#### Material shown:
— Begin —

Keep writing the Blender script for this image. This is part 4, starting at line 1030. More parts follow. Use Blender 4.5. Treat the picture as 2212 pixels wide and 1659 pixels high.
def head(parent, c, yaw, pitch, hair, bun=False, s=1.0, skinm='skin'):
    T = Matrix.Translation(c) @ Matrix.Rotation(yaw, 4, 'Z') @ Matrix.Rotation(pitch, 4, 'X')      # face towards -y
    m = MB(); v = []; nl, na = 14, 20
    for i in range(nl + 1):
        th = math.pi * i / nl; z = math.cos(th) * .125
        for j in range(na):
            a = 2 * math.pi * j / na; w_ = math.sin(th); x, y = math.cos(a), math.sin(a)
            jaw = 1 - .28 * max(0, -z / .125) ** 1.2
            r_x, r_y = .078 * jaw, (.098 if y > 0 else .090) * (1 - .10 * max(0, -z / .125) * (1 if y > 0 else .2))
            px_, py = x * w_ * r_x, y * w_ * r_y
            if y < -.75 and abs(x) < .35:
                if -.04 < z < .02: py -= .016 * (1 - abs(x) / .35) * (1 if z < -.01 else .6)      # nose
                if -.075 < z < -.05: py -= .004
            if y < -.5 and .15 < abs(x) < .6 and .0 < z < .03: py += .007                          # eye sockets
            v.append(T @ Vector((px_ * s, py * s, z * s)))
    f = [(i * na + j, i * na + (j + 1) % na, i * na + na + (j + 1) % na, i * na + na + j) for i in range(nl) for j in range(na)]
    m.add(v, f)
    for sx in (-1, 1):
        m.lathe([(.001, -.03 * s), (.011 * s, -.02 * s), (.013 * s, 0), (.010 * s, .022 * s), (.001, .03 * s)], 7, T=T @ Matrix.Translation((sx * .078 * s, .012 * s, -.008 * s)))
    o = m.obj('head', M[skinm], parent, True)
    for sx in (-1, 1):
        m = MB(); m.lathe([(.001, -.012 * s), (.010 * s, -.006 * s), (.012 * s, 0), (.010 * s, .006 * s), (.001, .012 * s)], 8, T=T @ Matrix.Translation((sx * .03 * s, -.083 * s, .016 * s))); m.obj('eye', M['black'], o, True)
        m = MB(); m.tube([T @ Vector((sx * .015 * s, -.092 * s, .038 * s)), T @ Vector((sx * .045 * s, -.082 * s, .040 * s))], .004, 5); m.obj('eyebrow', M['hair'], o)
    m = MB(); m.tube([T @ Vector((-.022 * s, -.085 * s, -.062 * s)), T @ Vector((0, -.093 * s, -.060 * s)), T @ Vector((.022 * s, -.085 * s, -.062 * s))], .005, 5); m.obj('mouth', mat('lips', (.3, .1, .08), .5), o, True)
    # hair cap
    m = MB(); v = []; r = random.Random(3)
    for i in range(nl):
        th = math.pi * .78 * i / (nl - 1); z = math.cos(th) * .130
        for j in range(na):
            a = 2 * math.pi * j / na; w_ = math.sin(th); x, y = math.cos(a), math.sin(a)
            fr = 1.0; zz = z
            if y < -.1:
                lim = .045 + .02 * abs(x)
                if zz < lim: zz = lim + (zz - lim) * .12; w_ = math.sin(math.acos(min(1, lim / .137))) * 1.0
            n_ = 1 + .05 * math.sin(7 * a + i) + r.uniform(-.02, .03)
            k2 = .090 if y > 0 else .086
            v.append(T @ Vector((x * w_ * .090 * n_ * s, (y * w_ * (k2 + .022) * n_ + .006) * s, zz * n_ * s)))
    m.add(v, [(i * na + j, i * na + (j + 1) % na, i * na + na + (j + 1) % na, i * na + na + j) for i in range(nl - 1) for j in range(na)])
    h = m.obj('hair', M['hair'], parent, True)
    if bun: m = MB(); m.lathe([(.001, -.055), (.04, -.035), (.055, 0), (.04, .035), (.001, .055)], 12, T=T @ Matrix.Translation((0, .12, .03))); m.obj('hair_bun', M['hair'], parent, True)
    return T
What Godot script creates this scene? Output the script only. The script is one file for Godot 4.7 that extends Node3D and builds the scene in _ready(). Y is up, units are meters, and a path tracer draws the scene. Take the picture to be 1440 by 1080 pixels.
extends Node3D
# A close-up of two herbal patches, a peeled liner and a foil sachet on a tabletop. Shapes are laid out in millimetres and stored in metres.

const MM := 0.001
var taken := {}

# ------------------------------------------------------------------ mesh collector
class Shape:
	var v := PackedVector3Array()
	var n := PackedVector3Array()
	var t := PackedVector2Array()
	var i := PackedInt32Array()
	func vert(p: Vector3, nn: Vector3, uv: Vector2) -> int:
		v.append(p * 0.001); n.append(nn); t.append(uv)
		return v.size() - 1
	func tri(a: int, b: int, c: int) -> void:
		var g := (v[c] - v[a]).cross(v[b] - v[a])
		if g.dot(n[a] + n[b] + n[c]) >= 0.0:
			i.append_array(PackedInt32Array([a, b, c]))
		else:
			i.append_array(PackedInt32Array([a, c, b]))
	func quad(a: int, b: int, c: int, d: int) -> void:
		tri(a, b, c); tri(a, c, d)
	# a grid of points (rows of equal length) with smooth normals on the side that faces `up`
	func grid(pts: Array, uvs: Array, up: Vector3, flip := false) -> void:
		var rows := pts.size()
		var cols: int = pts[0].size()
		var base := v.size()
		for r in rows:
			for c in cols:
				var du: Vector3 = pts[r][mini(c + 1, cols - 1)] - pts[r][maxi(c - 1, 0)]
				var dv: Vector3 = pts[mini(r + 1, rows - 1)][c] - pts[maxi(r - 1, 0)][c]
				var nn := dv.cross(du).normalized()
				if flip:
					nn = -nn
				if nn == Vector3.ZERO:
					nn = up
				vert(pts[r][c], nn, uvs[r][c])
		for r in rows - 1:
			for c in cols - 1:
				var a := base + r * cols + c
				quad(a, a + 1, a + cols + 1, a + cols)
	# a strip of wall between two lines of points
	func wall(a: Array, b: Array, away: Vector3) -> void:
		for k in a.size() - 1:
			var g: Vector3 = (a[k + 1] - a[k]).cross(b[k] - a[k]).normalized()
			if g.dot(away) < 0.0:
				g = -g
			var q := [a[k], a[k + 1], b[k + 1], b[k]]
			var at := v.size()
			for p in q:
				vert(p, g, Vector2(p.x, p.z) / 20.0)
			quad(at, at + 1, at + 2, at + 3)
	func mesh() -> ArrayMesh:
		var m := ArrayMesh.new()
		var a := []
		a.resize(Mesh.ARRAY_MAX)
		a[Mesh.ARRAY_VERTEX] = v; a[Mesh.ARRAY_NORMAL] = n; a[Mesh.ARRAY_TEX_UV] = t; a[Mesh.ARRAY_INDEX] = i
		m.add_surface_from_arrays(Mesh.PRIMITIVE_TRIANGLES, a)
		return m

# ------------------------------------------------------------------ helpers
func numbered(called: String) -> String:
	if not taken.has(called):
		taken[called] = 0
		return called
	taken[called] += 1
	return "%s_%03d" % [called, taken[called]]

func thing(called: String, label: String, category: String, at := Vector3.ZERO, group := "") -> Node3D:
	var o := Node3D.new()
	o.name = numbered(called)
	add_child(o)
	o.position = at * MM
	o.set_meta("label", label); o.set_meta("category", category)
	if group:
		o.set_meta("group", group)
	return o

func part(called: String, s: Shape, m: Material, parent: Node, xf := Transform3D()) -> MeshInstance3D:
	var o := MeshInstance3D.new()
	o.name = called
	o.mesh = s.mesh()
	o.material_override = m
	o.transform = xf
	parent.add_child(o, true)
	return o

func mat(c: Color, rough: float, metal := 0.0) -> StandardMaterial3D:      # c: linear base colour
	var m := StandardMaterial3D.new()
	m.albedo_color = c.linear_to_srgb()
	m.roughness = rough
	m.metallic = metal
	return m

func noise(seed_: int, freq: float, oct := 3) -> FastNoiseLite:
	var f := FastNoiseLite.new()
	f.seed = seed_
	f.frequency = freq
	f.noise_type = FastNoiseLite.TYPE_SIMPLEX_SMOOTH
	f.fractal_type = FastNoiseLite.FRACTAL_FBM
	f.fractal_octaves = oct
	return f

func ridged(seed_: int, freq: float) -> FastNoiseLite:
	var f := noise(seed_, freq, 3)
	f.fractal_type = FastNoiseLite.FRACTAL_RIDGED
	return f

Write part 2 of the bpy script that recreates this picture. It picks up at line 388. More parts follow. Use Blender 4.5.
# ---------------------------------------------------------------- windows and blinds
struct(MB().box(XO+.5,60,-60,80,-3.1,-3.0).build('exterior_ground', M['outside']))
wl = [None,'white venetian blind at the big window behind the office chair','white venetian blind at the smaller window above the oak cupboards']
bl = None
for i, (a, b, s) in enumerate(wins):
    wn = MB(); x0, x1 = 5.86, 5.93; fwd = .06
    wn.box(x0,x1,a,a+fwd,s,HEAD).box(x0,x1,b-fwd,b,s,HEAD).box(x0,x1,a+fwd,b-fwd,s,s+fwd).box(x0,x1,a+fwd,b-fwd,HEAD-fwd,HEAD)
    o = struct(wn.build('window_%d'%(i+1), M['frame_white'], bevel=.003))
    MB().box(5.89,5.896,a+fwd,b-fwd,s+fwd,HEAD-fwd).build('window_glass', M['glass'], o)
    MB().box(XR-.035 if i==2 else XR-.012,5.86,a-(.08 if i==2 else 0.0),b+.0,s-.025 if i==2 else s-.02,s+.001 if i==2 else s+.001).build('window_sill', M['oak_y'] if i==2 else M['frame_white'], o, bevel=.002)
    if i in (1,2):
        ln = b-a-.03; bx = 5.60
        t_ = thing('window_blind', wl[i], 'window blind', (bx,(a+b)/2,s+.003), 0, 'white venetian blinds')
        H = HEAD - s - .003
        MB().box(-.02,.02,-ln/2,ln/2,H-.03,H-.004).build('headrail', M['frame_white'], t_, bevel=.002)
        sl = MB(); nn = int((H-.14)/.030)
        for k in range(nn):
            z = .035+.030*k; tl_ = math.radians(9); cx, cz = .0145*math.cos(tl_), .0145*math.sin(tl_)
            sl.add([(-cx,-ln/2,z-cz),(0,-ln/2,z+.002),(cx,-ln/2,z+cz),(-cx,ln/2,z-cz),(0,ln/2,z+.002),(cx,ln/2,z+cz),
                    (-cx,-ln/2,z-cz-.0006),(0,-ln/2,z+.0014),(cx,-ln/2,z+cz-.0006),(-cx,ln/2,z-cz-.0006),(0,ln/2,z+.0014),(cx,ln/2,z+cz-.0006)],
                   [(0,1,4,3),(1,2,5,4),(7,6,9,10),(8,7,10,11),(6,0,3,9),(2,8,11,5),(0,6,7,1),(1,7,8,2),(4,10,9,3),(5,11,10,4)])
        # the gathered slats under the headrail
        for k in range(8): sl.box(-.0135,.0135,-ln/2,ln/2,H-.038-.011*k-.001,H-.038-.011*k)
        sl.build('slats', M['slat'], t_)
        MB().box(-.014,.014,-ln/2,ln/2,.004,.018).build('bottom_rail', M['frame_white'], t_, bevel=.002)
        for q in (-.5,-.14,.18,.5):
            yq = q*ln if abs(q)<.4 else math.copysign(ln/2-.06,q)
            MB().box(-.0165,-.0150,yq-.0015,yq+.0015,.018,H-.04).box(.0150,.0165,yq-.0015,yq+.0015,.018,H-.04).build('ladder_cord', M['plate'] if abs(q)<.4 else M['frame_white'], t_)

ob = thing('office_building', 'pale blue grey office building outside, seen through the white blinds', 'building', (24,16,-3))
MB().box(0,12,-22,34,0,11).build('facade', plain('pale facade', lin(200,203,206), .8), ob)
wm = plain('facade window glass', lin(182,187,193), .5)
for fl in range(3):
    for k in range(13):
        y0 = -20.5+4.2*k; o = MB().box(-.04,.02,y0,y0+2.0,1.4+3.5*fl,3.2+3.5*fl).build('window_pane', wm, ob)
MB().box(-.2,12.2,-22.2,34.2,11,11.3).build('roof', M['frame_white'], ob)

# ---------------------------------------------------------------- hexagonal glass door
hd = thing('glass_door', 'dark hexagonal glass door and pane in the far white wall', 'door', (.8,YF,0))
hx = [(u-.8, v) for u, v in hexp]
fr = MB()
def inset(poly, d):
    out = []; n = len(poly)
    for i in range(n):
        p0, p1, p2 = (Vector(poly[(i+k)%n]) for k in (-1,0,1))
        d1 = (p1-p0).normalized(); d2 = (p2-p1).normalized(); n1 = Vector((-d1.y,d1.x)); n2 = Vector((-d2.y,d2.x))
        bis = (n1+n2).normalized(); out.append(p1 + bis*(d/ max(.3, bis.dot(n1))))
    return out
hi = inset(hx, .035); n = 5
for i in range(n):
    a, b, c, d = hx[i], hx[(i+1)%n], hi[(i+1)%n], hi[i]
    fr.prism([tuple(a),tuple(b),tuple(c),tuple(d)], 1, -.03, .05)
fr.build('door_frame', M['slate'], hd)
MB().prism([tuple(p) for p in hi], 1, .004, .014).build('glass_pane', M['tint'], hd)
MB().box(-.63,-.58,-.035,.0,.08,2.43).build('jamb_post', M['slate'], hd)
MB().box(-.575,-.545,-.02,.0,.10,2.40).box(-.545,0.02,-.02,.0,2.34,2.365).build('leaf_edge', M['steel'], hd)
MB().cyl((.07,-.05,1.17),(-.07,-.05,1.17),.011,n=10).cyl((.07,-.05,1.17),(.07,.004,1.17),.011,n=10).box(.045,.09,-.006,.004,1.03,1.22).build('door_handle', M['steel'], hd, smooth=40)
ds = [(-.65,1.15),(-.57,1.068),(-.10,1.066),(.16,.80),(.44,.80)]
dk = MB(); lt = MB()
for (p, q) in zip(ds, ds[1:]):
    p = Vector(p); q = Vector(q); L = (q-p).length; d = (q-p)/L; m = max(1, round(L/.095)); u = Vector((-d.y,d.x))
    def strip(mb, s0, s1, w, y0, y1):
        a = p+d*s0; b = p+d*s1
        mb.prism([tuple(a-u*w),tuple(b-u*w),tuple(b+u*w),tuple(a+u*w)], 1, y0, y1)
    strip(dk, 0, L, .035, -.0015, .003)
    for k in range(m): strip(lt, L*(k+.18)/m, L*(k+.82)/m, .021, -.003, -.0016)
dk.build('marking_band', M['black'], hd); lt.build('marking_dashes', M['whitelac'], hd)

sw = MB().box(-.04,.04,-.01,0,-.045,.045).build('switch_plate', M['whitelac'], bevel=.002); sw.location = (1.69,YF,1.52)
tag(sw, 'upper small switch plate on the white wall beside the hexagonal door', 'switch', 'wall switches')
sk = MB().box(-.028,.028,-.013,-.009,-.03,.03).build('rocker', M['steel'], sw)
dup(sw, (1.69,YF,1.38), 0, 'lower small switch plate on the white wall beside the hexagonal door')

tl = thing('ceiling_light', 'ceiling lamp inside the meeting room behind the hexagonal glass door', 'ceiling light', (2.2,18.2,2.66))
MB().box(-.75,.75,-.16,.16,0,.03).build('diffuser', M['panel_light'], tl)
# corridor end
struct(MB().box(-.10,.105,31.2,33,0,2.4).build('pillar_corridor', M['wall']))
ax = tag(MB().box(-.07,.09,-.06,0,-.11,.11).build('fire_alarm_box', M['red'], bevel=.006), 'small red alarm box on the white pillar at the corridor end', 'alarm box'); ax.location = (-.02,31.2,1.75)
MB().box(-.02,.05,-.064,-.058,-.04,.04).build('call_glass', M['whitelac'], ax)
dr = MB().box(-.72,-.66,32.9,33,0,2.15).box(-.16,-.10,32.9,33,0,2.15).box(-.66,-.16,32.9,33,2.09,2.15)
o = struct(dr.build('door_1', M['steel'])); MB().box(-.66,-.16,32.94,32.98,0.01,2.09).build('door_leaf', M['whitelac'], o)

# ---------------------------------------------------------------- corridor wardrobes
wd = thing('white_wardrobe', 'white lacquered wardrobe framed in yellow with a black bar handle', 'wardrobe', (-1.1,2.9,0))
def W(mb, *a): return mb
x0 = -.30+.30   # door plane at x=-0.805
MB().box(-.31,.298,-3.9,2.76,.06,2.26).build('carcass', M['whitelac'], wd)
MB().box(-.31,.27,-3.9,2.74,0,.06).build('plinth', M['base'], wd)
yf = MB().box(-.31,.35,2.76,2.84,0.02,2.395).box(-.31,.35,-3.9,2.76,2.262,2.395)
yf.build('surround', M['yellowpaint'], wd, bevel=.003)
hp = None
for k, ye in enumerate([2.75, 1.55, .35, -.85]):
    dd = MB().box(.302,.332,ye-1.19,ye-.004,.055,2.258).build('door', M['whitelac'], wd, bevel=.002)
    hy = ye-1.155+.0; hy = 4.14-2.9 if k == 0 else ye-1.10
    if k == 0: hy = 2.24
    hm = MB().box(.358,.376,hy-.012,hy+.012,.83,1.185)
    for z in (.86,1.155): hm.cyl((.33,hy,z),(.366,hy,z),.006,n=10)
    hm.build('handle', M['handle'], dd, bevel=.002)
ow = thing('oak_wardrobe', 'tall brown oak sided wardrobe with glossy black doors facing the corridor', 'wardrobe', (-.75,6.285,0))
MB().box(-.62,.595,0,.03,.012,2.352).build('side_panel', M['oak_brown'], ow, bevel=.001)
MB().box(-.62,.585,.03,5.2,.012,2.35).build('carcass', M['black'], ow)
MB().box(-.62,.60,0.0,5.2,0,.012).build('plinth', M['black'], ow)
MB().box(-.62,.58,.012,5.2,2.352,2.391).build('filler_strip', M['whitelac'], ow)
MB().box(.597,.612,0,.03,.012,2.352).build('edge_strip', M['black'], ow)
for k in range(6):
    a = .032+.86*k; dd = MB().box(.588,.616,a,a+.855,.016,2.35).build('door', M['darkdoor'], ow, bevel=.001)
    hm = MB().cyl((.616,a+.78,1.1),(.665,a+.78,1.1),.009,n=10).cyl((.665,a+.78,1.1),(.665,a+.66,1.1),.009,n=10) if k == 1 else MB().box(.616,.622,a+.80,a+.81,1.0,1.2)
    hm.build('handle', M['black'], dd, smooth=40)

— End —

#### Challenge:
Look for the word "follow" in every line of the listing and copy the lines that have it.

#### Written response:
Keep writing the Blender script for this image. This is part 4, starting at line 1030. More parts follow. Use Blender 4.5. Treat the picture as 2212 pixels wide and 1659 pixels high.
Write part 2 of the bpy script that recreates this picture. It picks up at line 388. More parts follow. Use Blender 4.5.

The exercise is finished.